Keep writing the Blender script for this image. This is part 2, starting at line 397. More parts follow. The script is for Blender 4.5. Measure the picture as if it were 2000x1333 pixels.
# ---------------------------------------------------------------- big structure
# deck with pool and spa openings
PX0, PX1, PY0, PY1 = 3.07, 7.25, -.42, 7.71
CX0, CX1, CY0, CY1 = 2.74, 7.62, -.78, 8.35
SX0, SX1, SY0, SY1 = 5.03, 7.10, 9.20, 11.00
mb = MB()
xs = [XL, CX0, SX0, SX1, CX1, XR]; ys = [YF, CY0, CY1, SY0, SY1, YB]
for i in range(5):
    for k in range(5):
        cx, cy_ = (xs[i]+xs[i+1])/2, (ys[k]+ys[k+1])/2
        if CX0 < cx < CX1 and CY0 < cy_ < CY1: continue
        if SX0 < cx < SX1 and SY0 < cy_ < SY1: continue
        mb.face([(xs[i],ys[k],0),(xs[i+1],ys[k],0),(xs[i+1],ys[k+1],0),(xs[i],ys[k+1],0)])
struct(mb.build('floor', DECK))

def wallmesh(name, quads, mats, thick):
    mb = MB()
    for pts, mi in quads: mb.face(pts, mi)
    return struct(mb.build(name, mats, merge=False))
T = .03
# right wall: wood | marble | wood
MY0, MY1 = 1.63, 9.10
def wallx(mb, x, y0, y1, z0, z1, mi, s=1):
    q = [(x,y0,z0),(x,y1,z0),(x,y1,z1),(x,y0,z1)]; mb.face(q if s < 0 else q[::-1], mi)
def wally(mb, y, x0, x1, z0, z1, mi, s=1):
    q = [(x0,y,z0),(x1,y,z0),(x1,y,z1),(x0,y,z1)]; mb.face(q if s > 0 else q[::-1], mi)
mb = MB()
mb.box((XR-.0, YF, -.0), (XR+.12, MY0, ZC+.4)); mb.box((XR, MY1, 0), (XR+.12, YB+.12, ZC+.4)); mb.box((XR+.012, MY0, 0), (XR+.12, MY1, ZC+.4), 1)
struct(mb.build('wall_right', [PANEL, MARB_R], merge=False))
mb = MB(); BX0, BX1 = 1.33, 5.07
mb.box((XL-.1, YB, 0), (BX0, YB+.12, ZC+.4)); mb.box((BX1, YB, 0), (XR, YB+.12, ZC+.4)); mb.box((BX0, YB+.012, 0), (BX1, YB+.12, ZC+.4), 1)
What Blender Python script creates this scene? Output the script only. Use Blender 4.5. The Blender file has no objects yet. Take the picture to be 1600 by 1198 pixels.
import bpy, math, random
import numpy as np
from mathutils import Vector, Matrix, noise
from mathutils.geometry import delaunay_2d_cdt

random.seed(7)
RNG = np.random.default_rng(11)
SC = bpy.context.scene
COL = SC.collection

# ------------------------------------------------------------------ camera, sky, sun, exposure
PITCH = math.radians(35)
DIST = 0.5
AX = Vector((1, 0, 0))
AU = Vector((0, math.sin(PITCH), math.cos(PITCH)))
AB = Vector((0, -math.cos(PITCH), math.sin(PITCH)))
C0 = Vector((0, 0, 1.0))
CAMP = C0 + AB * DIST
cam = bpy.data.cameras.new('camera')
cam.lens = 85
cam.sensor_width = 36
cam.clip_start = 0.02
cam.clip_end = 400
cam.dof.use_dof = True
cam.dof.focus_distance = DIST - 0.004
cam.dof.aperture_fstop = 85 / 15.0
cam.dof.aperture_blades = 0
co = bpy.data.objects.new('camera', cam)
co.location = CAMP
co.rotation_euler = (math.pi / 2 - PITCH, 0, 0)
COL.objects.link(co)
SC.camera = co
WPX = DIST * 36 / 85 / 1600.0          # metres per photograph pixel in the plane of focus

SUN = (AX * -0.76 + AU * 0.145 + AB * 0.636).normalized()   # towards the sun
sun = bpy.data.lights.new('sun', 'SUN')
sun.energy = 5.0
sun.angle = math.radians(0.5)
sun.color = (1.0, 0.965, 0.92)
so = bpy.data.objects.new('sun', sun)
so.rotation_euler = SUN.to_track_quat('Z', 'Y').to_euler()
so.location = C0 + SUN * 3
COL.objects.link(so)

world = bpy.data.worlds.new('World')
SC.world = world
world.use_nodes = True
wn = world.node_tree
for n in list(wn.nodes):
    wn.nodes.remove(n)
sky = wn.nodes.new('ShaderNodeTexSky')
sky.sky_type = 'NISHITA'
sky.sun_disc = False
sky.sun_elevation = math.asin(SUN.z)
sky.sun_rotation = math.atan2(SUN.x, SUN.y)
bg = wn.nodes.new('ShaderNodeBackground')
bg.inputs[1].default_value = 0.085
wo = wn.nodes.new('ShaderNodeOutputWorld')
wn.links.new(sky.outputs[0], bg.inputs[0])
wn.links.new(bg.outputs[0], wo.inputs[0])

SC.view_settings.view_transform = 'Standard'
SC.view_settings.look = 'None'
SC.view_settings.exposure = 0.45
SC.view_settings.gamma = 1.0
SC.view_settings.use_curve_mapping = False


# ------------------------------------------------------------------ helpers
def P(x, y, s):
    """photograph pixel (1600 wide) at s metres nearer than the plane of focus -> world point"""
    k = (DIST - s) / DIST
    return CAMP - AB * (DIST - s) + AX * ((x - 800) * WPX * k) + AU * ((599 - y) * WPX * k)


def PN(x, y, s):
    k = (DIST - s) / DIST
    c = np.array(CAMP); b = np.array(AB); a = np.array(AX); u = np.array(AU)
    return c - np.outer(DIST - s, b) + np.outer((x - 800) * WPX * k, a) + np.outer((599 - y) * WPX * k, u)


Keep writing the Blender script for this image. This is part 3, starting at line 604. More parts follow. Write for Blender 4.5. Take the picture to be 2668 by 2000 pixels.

**TASK OBJECTIVE**
Could you reproduce every record above exactly as it appears?

**EXERCISE ANSWER**
Keep writing the Blender script for this image. This is part 2, starting at line 397. More parts follow. The script is for Blender 4.5. Measure the picture as if it were 2000x1333 pixels.
# ---------------------------------------------------------------- big structure
# deck with pool and spa openings
PX0, PX1, PY0, PY1 = 3.07, 7.25, -.42, 7.71
CX0, CX1, CY0, CY1 = 2.74, 7.62, -.78, 8.35
SX0, SX1, SY0, SY1 = 5.03, 7.10, 9.20, 11.00
mb = MB()
xs = [XL, CX0, SX0, SX1, CX1, XR]; ys = [YF, CY0, CY1, SY0, SY1, YB]
for i in range(5):
    for k in range(5):
        cx, cy_ = (xs[i]+xs[i+1])/2, (ys[k]+ys[k+1])/2
        if CX0 < cx < CX1 and CY0 < cy_ < CY1: continue
        if SX0 < cx < SX1 and SY0 < cy_ < SY1: continue
        mb.face([(xs[i],ys[k],0),(xs[i+1],ys[k],0),(xs[i+1],ys[k+1],0),(xs[i],ys[k+1],0)])
struct(mb.build('floor', DECK))

def wallmesh(name, quads, mats, thick):
    mb = MB()
    for pts, mi in quads: mb.face(pts, mi)
    return struct(mb.build(name, mats, merge=False))
T = .03
# right wall: wood | marble | wood
MY0, MY1 = 1.63, 9.10
def wallx(mb, x, y0, y1, z0, z1, mi, s=1):
    q = [(x,y0,z0),(x,y1,z0),(x,y1,z1),(x,y0,z1)]; mb.face(q if s < 0 else q[::-1], mi)
def wally(mb, y, x0, x1, z0, z1, mi, s=1):
    q = [(x0,y,z0),(x1,y,z0),(x1,y,z1),(x0,y,z1)]; mb.face(q if s > 0 else q[::-1], mi)
mb = MB()
mb.box((XR-.0, YF, -.0), (XR+.12, MY0, ZC+.4)); mb.box((XR, MY1, 0), (XR+.12, YB+.12, ZC+.4)); mb.box((XR+.012, MY0, 0), (XR+.12, MY1, ZC+.4), 1)
struct(mb.build('wall_right', [PANEL, MARB_R], merge=False))
mb = MB(); BX0, BX1 = 1.33, 5.07
mb.box((XL-.1, YB, 0), (BX0, YB+.12, ZC+.4)); mb.box((BX1, YB, 0), (XR, YB+.12, ZC+.4)); mb.box((BX0, YB+.012, 0), (BX1, YB+.12, ZC+.4), 1)
What Blender Python script creates this scene? Output the script only. Use Blender 4.5. The Blender file has no objects yet. Take the picture to be 1600 by 1198 pixels.
import bpy, math, random
import numpy as np
from mathutils import Vector, Matrix, noise
from mathutils.geometry import delaunay_2d_cdt

random.seed(7)
RNG = np.random.default_rng(11)
SC = bpy.context.scene
COL = SC.collection

# ------------------------------------------------------------------ camera, sky, sun, exposure
PITCH = math.radians(35)
DIST = 0.5
AX = Vector((1, 0, 0))
AU = Vector((0, math.sin(PITCH), math.cos(PITCH)))
AB = Vector((0, -math.cos(PITCH), math.sin(PITCH)))
C0 = Vector((0, 0, 1.0))
CAMP = C0 + AB * DIST
cam = bpy.data.cameras.new('camera')
cam.lens = 85
cam.sensor_width = 36
cam.clip_start = 0.02
cam.clip_end = 400
cam.dof.use_dof = True
cam.dof.focus_distance = DIST - 0.004
cam.dof.aperture_fstop = 85 / 15.0
cam.dof.aperture_blades = 0
co = bpy.data.objects.new('camera', cam)
co.location = CAMP
co.rotation_euler = (math.pi / 2 - PITCH, 0, 0)
COL.objects.link(co)
SC.camera = co
WPX = DIST * 36 / 85 / 1600.0          # metres per photograph pixel in the plane of focus

SUN = (AX * -0.76 + AU * 0.145 + AB * 0.636).normalized()   # towards the sun
sun = bpy.data.lights.new('sun', 'SUN')
sun.energy = 5.0
sun.angle = math.radians(0.5)
sun.color = (1.0, 0.965, 0.92)
so = bpy.data.objects.new('sun', sun)
so.rotation_euler = SUN.to_track_quat('Z', 'Y').to_euler()
so.location = C0 + SUN * 3
COL.objects.link(so)

world = bpy.data.worlds.new('World')
SC.world = world
world.use_nodes = True
wn = world.node_tree
for n in list(wn.nodes):
    wn.nodes.remove(n)
sky = wn.nodes.new('ShaderNodeTexSky')
sky.sky_type = 'NISHITA'
sky.sun_disc = False
sky.sun_elevation = math.asin(SUN.z)
sky.sun_rotation = math.atan2(SUN.x, SUN.y)
bg = wn.nodes.new('ShaderNodeBackground')
bg.inputs[1].default_value = 0.085
wo = wn.nodes.new('ShaderNodeOutputWorld')
wn.links.new(sky.outputs[0], bg.inputs[0])
wn.links.new(bg.outputs[0], wo.inputs[0])

SC.view_settings.view_transform = 'Standard'
SC.view_settings.look = 'None'
SC.view_settings.exposure = 0.45
SC.view_settings.gamma = 1.0
SC.view_settings.use_curve_mapping = False


# ------------------------------------------------------------------ helpers
def P(x, y, s):
    """photograph pixel (1600 wide) at s metres nearer than the plane of focus -> world point"""
    k = (DIST - s) / DIST
    return CAMP - AB * (DIST - s) + AX * ((x - 800) * WPX * k) + AU * ((599 - y) * WPX * k)


def PN(x, y, s):
    k = (DIST - s) / DIST
    c = np.array(CAMP); b = np.array(AB); a = np.array(AX); u = np.array(AU)
    return c - np.outer(DIST - s, b) + np.outer((x - 800) * WPX * k, a) + np.outer((599 - y) * WPX * k, u)


Keep writing the Blender script for this image. This is part 3, starting at line 604. More parts follow. Write for Blender 4.5. Take the picture to be 2668 by 2000 pixels.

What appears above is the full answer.